### RECORDED INFORMATION
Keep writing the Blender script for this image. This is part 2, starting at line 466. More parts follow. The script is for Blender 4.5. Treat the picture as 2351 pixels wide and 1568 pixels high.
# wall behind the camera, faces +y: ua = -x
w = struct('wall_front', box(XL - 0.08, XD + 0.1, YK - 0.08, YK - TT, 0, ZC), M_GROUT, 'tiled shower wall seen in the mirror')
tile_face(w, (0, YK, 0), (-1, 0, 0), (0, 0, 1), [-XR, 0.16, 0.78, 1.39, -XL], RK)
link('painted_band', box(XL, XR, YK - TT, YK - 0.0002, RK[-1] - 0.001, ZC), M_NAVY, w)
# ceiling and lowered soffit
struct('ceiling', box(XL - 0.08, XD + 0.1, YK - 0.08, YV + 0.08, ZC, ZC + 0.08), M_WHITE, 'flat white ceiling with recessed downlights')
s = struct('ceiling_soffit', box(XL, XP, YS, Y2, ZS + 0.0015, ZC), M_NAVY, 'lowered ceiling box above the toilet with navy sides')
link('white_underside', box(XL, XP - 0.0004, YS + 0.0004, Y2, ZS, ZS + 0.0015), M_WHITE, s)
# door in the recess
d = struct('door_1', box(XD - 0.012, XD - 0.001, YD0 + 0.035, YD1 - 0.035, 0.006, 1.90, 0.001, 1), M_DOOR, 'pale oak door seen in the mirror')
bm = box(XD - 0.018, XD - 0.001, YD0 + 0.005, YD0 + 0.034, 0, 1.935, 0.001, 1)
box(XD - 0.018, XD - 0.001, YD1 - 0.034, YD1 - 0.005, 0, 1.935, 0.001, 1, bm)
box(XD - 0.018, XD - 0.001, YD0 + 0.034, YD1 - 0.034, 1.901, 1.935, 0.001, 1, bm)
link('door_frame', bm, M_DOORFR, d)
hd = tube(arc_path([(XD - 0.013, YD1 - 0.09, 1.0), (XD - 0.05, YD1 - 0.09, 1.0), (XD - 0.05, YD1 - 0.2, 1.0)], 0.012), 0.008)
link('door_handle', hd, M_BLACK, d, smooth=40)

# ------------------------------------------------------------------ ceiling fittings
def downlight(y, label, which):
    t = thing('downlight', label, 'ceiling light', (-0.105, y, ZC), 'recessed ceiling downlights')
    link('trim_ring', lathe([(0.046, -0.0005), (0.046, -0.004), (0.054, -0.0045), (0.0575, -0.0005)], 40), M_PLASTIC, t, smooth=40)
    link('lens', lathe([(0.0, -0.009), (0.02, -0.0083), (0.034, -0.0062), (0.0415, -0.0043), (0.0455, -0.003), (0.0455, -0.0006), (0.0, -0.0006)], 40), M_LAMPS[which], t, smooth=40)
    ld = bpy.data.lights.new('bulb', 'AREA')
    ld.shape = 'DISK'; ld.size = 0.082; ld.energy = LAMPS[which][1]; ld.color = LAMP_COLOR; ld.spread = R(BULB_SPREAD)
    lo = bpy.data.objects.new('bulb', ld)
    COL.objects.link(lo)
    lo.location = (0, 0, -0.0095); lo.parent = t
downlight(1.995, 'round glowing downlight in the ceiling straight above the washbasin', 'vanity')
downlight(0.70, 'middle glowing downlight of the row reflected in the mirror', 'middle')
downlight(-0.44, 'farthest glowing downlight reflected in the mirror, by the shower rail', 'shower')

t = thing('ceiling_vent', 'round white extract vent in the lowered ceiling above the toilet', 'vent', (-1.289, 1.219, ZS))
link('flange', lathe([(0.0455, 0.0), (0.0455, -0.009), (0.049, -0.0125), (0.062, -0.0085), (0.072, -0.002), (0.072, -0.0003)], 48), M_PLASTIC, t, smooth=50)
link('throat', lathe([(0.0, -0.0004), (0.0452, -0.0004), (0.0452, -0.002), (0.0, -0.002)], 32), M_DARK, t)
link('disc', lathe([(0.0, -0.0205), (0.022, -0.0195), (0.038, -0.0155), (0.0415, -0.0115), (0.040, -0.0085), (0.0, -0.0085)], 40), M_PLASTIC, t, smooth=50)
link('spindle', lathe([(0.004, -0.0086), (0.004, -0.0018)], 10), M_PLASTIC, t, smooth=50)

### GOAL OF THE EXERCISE
The required output is the exact run of lines from the beginning of the listing above to the line that contains "link('door_handle', hd, M_BLACK, d, smooth=40)", inclusive of both.

### PROBLEM SOLUTION
Keep writing the Blender script for this image. This is part 2, starting at line 466. More parts follow. The script is for Blender 4.5. Treat the picture as 2351 pixels wide and 1568 pixels high.
# wall behind the camera, faces +y: ua = -x
w = struct('wall_front', box(XL - 0.08, XD + 0.1, YK - 0.08, YK - TT, 0, ZC), M_GROUT, 'tiled shower wall seen in the mirror')
tile_face(w, (0, YK, 0), (-1, 0, 0), (0, 0, 1), [-XR, 0.16, 0.78, 1.39, -XL], RK)
link('painted_band', box(XL, XR, YK - TT, YK - 0.0002, RK[-1] - 0.001, ZC), M_NAVY, w)
# ceiling and lowered soffit
struct('ceiling', box(XL - 0.08, XD + 0.1, YK - 0.08, YV + 0.08, ZC, ZC + 0.08), M_WHITE, 'flat white ceiling with recessed downlights')
s = struct('ceiling_soffit', box(XL, XP, YS, Y2, ZS + 0.0015, ZC), M_NAVY, 'lowered ceiling box above the toilet with navy sides')
link('white_underside', box(XL, XP - 0.0004, YS + 0.0004, Y2, ZS, ZS + 0.0015), M_WHITE, s)
# door in the recess
d = struct('door_1', box(XD - 0.012, XD - 0.001, YD0 + 0.035, YD1 - 0.035, 0.006, 1.90, 0.001, 1), M_DOOR, 'pale oak door seen in the mirror')
bm = box(XD - 0.018, XD - 0.001, YD0 + 0.005, YD0 + 0.034, 0, 1.935, 0.001, 1)
box(XD - 0.018, XD - 0.001, YD1 - 0.034, YD1 - 0.005, 0, 1.935, 0.001, 1, bm)
box(XD - 0.018, XD - 0.001, YD0 + 0.034, YD1 - 0.034, 1.901, 1.935, 0.001, 1, bm)
link('door_frame', bm, M_DOORFR, d)
hd = tube(arc_path([(XD - 0.013, YD1 - 0.09, 1.0), (XD - 0.05, YD1 - 0.09, 1.0), (XD - 0.05, YD1 - 0.2, 1.0)], 0.012), 0.008)
link('door_handle', hd, M_BLACK, d, smooth=40)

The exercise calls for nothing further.